> [Requirements]:
Return each line of the listing below, unchanged, and omit the images.

> [Data lines]:
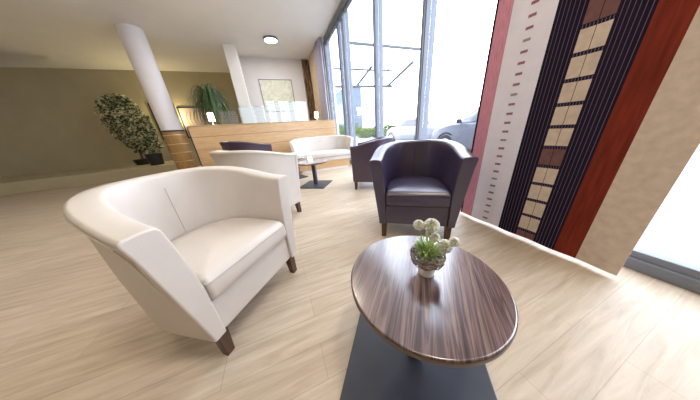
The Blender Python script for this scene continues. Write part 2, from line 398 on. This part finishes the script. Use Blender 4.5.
def flower(lx, ly, lz, r, tilt=(0, 0)):
    c = MB(); base = Vector((rr.uniform(-.008, .008), rr.uniform(-.008, .008), .05)); top = Vector((lx, ly, lz-.4*r)); mid = (base+top)/2+Vector((0, 0, .01))
    c.tube([base, base*.6+mid*.4+Vector((0, 0, .004)), mid, mid*.4+top*.6, top], .0012, 'herb', 6); st = c.build('flower_stem', pot)
    c = MB(); T = Matrix.Translation((lx, ly, lz)) @ Matrix.Rotation(tilt[0], 4, 'X') @ Matrix.Rotation(tilt[1], 4, 'Y'); c.xf = T
    for lay, (n, rad, el) in enumerate(((9, 1.0, .15), (8, .86, .45), (7, .68, .8), (6, .48, 1.15), (5, .3, 1.4))):
        for k in range(n):
            an = 2*PI*(k+.5*lay)/n+rr.uniform(-.1, .1); vs = []; fs = []; nu, nv = 5, 5
            for i in range(nu):
                u = i/(nu-1); e2 = -.35+ (el+.35)*u
                rad2 = rad*r*math.sin(min(1, .12+u)*PI/2); zz = r*(-.30+ .9*u*math.sin(max(.2, el)))*(.40+.35*(1-rad)) + r*.22*(1-rad)
                wd = rad*r*.55*math.sin(PI*min(.92, .18+.74*u))
                for j in range(nv):
                    vv = (j/(nv-1)-.5)*2; cur = -.18*r*vv*vv*rad
                    x = rad2+cur; y = wd*vv
                    vs.append((x*cos(an)-y*sin(an), x*sin(an)+y*cos(an), zz+.12*r*vv*vv))
            for i in range(nu-1):
                for j in range(nv-1): q = i*nv+j; fs.append((q, q+1, q+nv+1, q+nv))
            c.add(vs, fs, 'petal')
    c.lathe([(.02*r, -.1*r), (.2*r, 0), (.22*r, .25*r), (.12*r, .38*r), (.01*r, .42*r)], 'petal_green', n=12)
    c.build('flower_head', st, smooth=True)
# camera right vector ~ (.94,-.34); away ~ (.34,.94)
def rel(u, v): return (.94*u+.34*v, -.34*u+.94*v)
for x, y, z, r, ti in ((-.022, .018, .152, .015, (.5, .2)), (.001, -.002, .154, .020, (.8, .15)), (.006, -.010, .122, .014, (.9, .1)), (.024, -.028, .100, .019, (.8, .5)), (.034, -.044, .120, .013, (.6, .7))):
    flower(x, y, z, r, (.55+.3*(ti[0]-.5), -.45-.3*ti[1]))

# ------------------------------------------------------------ patterned panel curtain
XC = 1.90
cur = thing('panel_curtain', 'patterned panel curtain with pink, white, dark, tiled and rust red bands', 'curtain', (XC, .8, 0))
def band(name, y0, y1, mt, extra=None, label=None):
    a = MB(); ys = [y0+(y1-y0)*i/8 for i in range(9)]
    def xo(y): return .006*sin(y*21)
    rings = [[(xo(y), y-.8, .025), (xo(y), y-.8, 3.70), (xo(y)+.006, y-.8, 3.70), (xo(y)+.006, y-.8, .025)] for y in ys]
    a.loft(rings, mt)
    def patch(ya, yb, za, zb, m2, lift=.0015):
        n = max(1, int(abs(yb-ya)/.02))
        for i in range(n):
            p, q = ya+(yb-ya)*i/n, ya+(yb-ya)*(i+1)/n
            a.add([(xo(p)-lift, p-.8, za), (xo(q)-lift, q-.8, za), (xo(q)-lift, q-.8, zb), (xo(p)-lift, p-.8, zb)], [(0, 1, 2, 3)], m2)
    if extra: extra(patch)
    o = a.build(name, cur)
    if label: o['label'] = label
    return o
def dashes(yc):
    def f(patch):
        for k in range(50):
            z = .062+k*.0716
            patch(yc-.022, yc+.022, z, z+.018, ('dash_mauve', 'dash_mauve', 'dash_grey')[(k*7 % 5) % 3])
    return f
def lines(n, y0, y1):
    def f(patch):
        for k in range(n):
            y = y0+(y1-y0)*(k+.5)/n; patch(y-.0014, y+.0014, .025, 3.70, 'line_fab')
    return f
def tiles(y0, y1):
    def f(patch):
        for k in range(26):
            z = .098+.1432*(k-1)+.011
            z_ = max(z, .026)
            mt = 'mauve' if k in (0, 5, 11, 17) else 'beige_fab'
            ym = (y0+y1)/2
            patch(y0+.003, ym-.0015, z_, z+.1432-.024, mt); patch(ym+.0015, y1-.003, z_, z+.1432-.024, mt)
            for q in range(9):
                yy = y0+(y1-y0)*(q+.5)/9; patch(yy-.0018, yy+.0018, z+.1432-.022, z+.1432-.004, 'line_fab', .001)
    return f
band('fabric_border', 1.305, 1.322, 'dark_fab', label='dark left border')
band('pink_band', 1.188, 1.305, 'pink')
band('white_band', .910, 1.188, 'white_fab', dashes(1.043), 'white band with a column of small dashes')
band('striped_band', .762, .910, 'dark_fab', lines(6, .765, .90), 'dark band with thin pale lines')
band('tiled_band', .632, .762, 'dark_fab', tiles(.632, .762), 'dark band with pairs of beige tiles')
band('striped_band', .503, .632, 'dark_fab', lines(6, .506, .628), 'dark band with thin pale lines')
band('rust_band', .387, .503, 'rust')
band('beige_band', .20, .387, 'beige_fab')
a = MB(); a.box(-.02, .03, -.66, .56, 3.70, 3.74, 'frame'); a.build('curtain_rail', cur)

# stacked drapes further along
def drape(y0, y1, x, mt, label, n=6):
    a = MB(); N_ = n*8; rings = []
    for i in range(N_+1):
        y = y0+(y1-y0)*i/N_; dx = .05*sin(2*PI*n*i/N_)
        rings.append([(x+dx-.004, y, .02), (x+dx-.004, y, CEIL-.02), (x+dx+.004, y, CEIL-.02), (x+dx+.004, y, .02)])
    a.loft(rings, mt); o = a.build('gathered_curtain', None, smooth=True); return tag(o, label, 'curtain', 'gathered curtains at the far corner')
drape(6.95, 7.75, 1.97, 'drape_lilac', 'gathered lilac grey curtain beyond the oak counter, nearest the window', 4)
drape(7.82, 8.70, 1.97, 'drape_tan', 'gathered tan curtain beyond the oak counter, beside the lilac one', 5)
o_ = drape(-.16, .16, 0, 'drape_brown', 'narrow dark brown curtain hanging on the rear wall beside the painting', 3); o_.location = (1.80, 8.91, 0); o_.rotation_euler.z = PI/2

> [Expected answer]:
The Blender Python script for this scene continues. Write part 2, from line 398 on. This part finishes the script. Use Blender 4.5.
def flower(lx, ly, lz, r, tilt=(0, 0)):
    c = MB(); base = Vector((rr.uniform(-.008, .008), rr.uniform(-.008, .008), .05)); top = Vector((lx, ly, lz-.4*r)); mid = (base+top)/2+Vector((0, 0, .01))
    c.tube([base, base*.6+mid*.4+Vector((0, 0, .004)), mid, mid*.4+top*.6, top], .0012, 'herb', 6); st = c.build('flower_stem', pot)
    c = MB(); T = Matrix.Translation((lx, ly, lz)) @ Matrix.Rotation(tilt[0], 4, 'X') @ Matrix.Rotation(tilt[1], 4, 'Y'); c.xf = T
    for lay, (n, rad, el) in enumerate(((9, 1.0, .15), (8, .86, .45), (7, .68, .8), (6, .48, 1.15), (5, .3, 1.4))):
        for k in range(n):
            an = 2*PI*(k+.5*lay)/n+rr.uniform(-.1, .1); vs = []; fs = []; nu, nv = 5, 5
            for i in range(nu):
                u = i/(nu-1); e2 = -.35+ (el+.35)*u
                rad2 = rad*r*math.sin(min(1, .12+u)*PI/2); zz = r*(-.30+ .9*u*math.sin(max(.2, el)))*(.40+.35*(1-rad)) + r*.22*(1-rad)
                wd = rad*r*.55*math.sin(PI*min(.92, .18+.74*u))
                for j in range(nv):
                    vv = (j/(nv-1)-.5)*2; cur = -.18*r*vv*vv*rad
                    x = rad2+cur; y = wd*vv
                    vs.append((x*cos(an)-y*sin(an), x*sin(an)+y*cos(an), zz+.12*r*vv*vv))
            for i in range(nu-1):
                for j in range(nv-1): q = i*nv+j; fs.append((q, q+1, q+nv+1, q+nv))
            c.add(vs, fs, 'petal')
    c.lathe([(.02*r, -.1*r), (.2*r, 0), (.22*r, .25*r), (.12*r, .38*r), (.01*r, .42*r)], 'petal_green', n=12)
    c.build('flower_head', st, smooth=True)
# camera right vector ~ (.94,-.34); away ~ (.34,.94)
def rel(u, v): return (.94*u+.34*v, -.34*u+.94*v)
for x, y, z, r, ti in ((-.022, .018, .152, .015, (.5, .2)), (.001, -.002, .154, .020, (.8, .15)), (.006, -.010, .122, .014, (.9, .1)), (.024, -.028, .100, .019, (.8, .5)), (.034, -.044, .120, .013, (.6, .7))):
    flower(x, y, z, r, (.55+.3*(ti[0]-.5), -.45-.3*ti[1]))

# ------------------------------------------------------------ patterned panel curtain
XC = 1.90
cur = thing('panel_curtain', 'patterned panel curtain with pink, white, dark, tiled and rust red bands', 'curtain', (XC, .8, 0))
def band(name, y0, y1, mt, extra=None, label=None):
    a = MB(); ys = [y0+(y1-y0)*i/8 for i in range(9)]
    def xo(y): return .006*sin(y*21)
    rings = [[(xo(y), y-.8, .025), (xo(y), y-.8, 3.70), (xo(y)+.006, y-.8, 3.70), (xo(y)+.006, y-.8, .025)] for y in ys]
    a.loft(rings, mt)
    def patch(ya, yb, za, zb, m2, lift=.0015):
        n = max(1, int(abs(yb-ya)/.02))
        for i in range(n):
            p, q = ya+(yb-ya)*i/n, ya+(yb-ya)*(i+1)/n
            a.add([(xo(p)-lift, p-.8, za), (xo(q)-lift, q-.8, za), (xo(q)-lift, q-.8, zb), (xo(p)-lift, p-.8, zb)], [(0, 1, 2, 3)], m2)
    if extra: extra(patch)
    o = a.build(name, cur)
    if label: o['label'] = label
    return o
def dashes(yc):
    def f(patch):
        for k in range(50):
            z = .062+k*.0716
            patch(yc-.022, yc+.022, z, z+.018, ('dash_mauve', 'dash_mauve', 'dash_grey')[(k*7 % 5) % 3])
    return f
def lines(n, y0, y1):
    def f(patch):
        for k in range(n):
            y = y0+(y1-y0)*(k+.5)/n; patch(y-.0014, y+.0014, .025, 3.70, 'line_fab')
    return f
def tiles(y0, y1):
    def f(patch):
        for k in range(26):
            z = .098+.1432*(k-1)+.011
            z_ = max(z, .026)
            mt = 'mauve' if k in (0, 5, 11, 17) else 'beige_fab'
            ym = (y0+y1)/2
            patch(y0+.003, ym-.0015, z_, z+.1432-.024, mt); patch(ym+.0015, y1-.003, z_, z+.1432-.024, mt)
            for q in range(9):
                yy = y0+(y1-y0)*(q+.5)/9; patch(yy-.0018, yy+.0018, z+.1432-.022, z+.1432-.004, 'line_fab', .001)
    return f
band('fabric_border', 1.305, 1.322, 'dark_fab', label='dark left border')
band('pink_band', 1.188, 1.305, 'pink')
band('white_band', .910, 1.188, 'white_fab', dashes(1.043), 'white band with a column of small dashes')
band('striped_band', .762, .910, 'dark_fab', lines(6, .765, .90), 'dark band with thin pale lines')
band('tiled_band', .632, .762, 'dark_fab', tiles(.632, .762), 'dark band with pairs of beige tiles')
band('striped_band', .503, .632, 'dark_fab', lines(6, .506, .628), 'dark band with thin pale lines')
band('rust_band', .387, .503, 'rust')
band('beige_band', .20, .387, 'beige_fab')
a = MB(); a.box(-.02, .03, -.66, .56, 3.70, 3.74, 'frame'); a.build('curtain_rail', cur)

# stacked drapes further along
def drape(y0, y1, x, mt, label, n=6):
    a = MB(); N_ = n*8; rings = []
    for i in range(N_+1):
        y = y0+(y1-y0)*i/N_; dx = .05*sin(2*PI*n*i/N_)
        rings.append([(x+dx-.004, y, .02), (x+dx-.004, y, CEIL-.02), (x+dx+.004, y, CEIL-.02), (x+dx+.004, y, .02)])
    a.loft(rings, mt); o = a.build('gathered_curtain', None, smooth=True); return tag(o, label, 'curtain', 'gathered curtains at the far corner')
drape(6.95, 7.75, 1.97, 'drape_lilac', 'gathered lilac grey curtain beyond the oak counter, nearest the window', 4)
drape(7.82, 8.70, 1.97, 'drape_tan', 'gathered tan curtain beyond the oak counter, beside the lilac one', 5)
o_ = drape(-.16, .16, 0, 'drape_brown', 'narrow dark brown curtain hanging on the rear wall beside the painting', 3); o_.location = (1.80, 8.91, 0); o_.rotation_euler.z = PI/2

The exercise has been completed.